## Data block

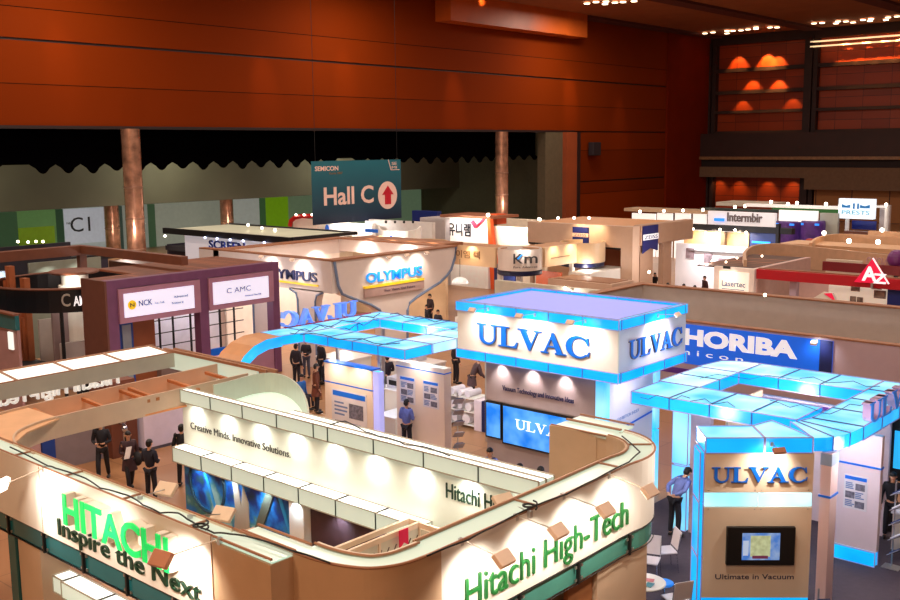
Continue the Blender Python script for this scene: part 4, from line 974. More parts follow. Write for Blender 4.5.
# SCREEN booth
sb_ = root('exhibition_booth', 'dark framed booth with pale translucent ceiling behind the purple framed one', EB, -44, 35)
MB().box(-50.6, -39.5, 32.6, 32.8, 4.3, 4.62).build('black_beam', M('black beam', (20,20,28), .5), sb_); MB().box(-39.6, -39.4, 32.8, 37.2, 4.45, 4.62).box(-50.6,-39.4,37,37.2,4.45,4.62).build('black_beam', MATS['black beam'], sb_)
MB().box(-50.4, -39.6, 32.85, 37.0, 4.5, 4.55).build('translucent_ceiling', M('grey green ceiling', (196,200,176), .5, emit=.12, var=.1, scale=.5), sb_)
MB().box(-49.5, -39.8, 33.3, 33.4, 0, 4.2).build('sign_wall', M('screen sign wall', (226,226,236), .5, emit=.35), sb_); MB().box(-39.7, -39.6, 33.0, 37.0, 2.9, 4.4).build('sign_wall', M('warm sign wall', (222,206,184), .5), sb_)  # front sign wall glows to make up for weak light on it
p = PV(209, 247, 33.28); q = PV(245, 247.5, 33.28)
text('SCREEN', (p.x,33.29,3.62), (q.x,33.29,3.62), .42, .03, M('screen blue', (30,60,170), .5), sb_, bold=.03)
p = PU(330, 241, -39.55); q = PU(356, 239, -39.55); text('SCREEN', (-39.58,p.y,3.85), (-39.58,q.y,3.85), .36, .03, MATS['screen blue'], sb_, bold=.03)
for x in (203,215,228,241,262): p = PV(x, 234, 32.4); spot((p.x,32.5,4.25), (p.x,33.3,3.5), 100, 110, (.9,.92,1), .9); MB().ball((p.x,32.52,4.28), .07,.07,.07,8,6).build('lamp', M('blue white lamp', (200,210,255), .3, emit=4), sb_)
for x, y in ((248,225),(275,230),(262,228)): tiny(sb_, x, y, v=35, r=.13)
MB().box(-58, -50.6, 33.4, 36, 0, 2.2).build('dark_side', M('brown side panel', (92,62,50), .6), sb_)
# dark booths on the far left
db = root('exhibition_booth', 'low black booth with a row of warm ceiling spots far left under the C1 sign', EB, -62, 27)
MB().box(-63, -58, 20, 34.5, 2.3, 2.6).build('roof', black2, db); MB().box(-62.8, -62.6, 22, 36, 0, 2.3).build('back_wall', M('violet black wall', (34,26,44), .6), db)
MB().box(-58.6, -58.5, 20.3, 34, 0, .9).build('counter', black2, db)
for x in (18,28,36,43): tiny(db, x, 242+.5*math.sin(x), u=-57.9, r=.13)
for x in (24,41,72,88): point((-60,PU(x,250,-60).y,2.6), 20, (1,.8,.6), .1)
d2 = root('exhibition_booth', 'long black canopy with small white spots between the two tall columns', EB, -60, 45)
MB().box(-60, -56, 38.8, 47, 2.3, 2.6).build('roof', black2, d2); MB().box(-59.8, -59.7, 38.8, 47, 0, 2.7).build('back_wall', M('violet black wall', (34,26,44), .6), d2)
for x, y in ((165,236),(195,236),(212,237)): tiny(d2, x, y, u=-55.9, r=.13)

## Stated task
All of the material above should be reproduced exactly, except the pictures.

## Reply to the exercise
Continue the Blender Python script for this scene: part 4, from line 974. More parts follow. Write for Blender 4.5.
# SCREEN booth
sb_ = root('exhibition_booth', 'dark framed booth with pale translucent ceiling behind the purple framed one', EB, -44, 35)
MB().box(-50.6, -39.5, 32.6, 32.8, 4.3, 4.62).build('black_beam', M('black beam', (20,20,28), .5), sb_); MB().box(-39.6, -39.4, 32.8, 37.2, 4.45, 4.62).box(-50.6,-39.4,37,37.2,4.45,4.62).build('black_beam', MATS['black beam'], sb_)
MB().box(-50.4, -39.6, 32.85, 37.0, 4.5, 4.55).build('translucent_ceiling', M('grey green ceiling', (196,200,176), .5, emit=.12, var=.1, scale=.5), sb_)
MB().box(-49.5, -39.8, 33.3, 33.4, 0, 4.2).build('sign_wall', M('screen sign wall', (226,226,236), .5, emit=.35), sb_); MB().box(-39.7, -39.6, 33.0, 37.0, 2.9, 4.4).build('sign_wall', M('warm sign wall', (222,206,184), .5), sb_)  # front sign wall glows to make up for weak light on it
p = PV(209, 247, 33.28); q = PV(245, 247.5, 33.28)
text('SCREEN', (p.x,33.29,3.62), (q.x,33.29,3.62), .42, .03, M('screen blue', (30,60,170), .5), sb_, bold=.03)
p = PU(330, 241, -39.55); q = PU(356, 239, -39.55); text('SCREEN', (-39.58,p.y,3.85), (-39.58,q.y,3.85), .36, .03, MATS['screen blue'], sb_, bold=.03)
for x in (203,215,228,241,262): p = PV(x, 234, 32.4); spot((p.x,32.5,4.25), (p.x,33.3,3.5), 100, 110, (.9,.92,1), .9); MB().ball((p.x,32.52,4.28), .07,.07,.07,8,6).build('lamp', M('blue white lamp', (200,210,255), .3, emit=4), sb_)
for x, y in ((248,225),(275,230),(262,228)): tiny(sb_, x, y, v=35, r=.13)
MB().box(-58, -50.6, 33.4, 36, 0, 2.2).build('dark_side', M('brown side panel', (92,62,50), .6), sb_)
# dark booths on the far left
db = root('exhibition_booth', 'low black booth with a row of warm ceiling spots far left under the C1 sign', EB, -62, 27)
MB().box(-63, -58, 20, 34.5, 2.3, 2.6).build('roof', black2, db); MB().box(-62.8, -62.6, 22, 36, 0, 2.3).build('back_wall', M('violet black wall', (34,26,44), .6), db)
MB().box(-58.6, -58.5, 20.3, 34, 0, .9).build('counter', black2, db)
for x in (18,28,36,43): tiny(db, x, 242+.5*math.sin(x), u=-57.9, r=.13)
for x in (24,41,72,88): point((-60,PU(x,250,-60).y,2.6), 20, (1,.8,.6), .1)
d2 = root('exhibition_booth', 'long black canopy with small white spots between the two tall columns', EB, -60, 45)
MB().box(-60, -56, 38.8, 47, 2.3, 2.6).build('roof', black2, d2); MB().box(-59.8, -59.7, 38.8, 47, 0, 2.7).build('back_wall', M('violet black wall', (34,26,44), .6), d2)
for x, y in ((165,236),(195,236),(212,237)): tiny(d2, x, y, u=-55.9, r=.13)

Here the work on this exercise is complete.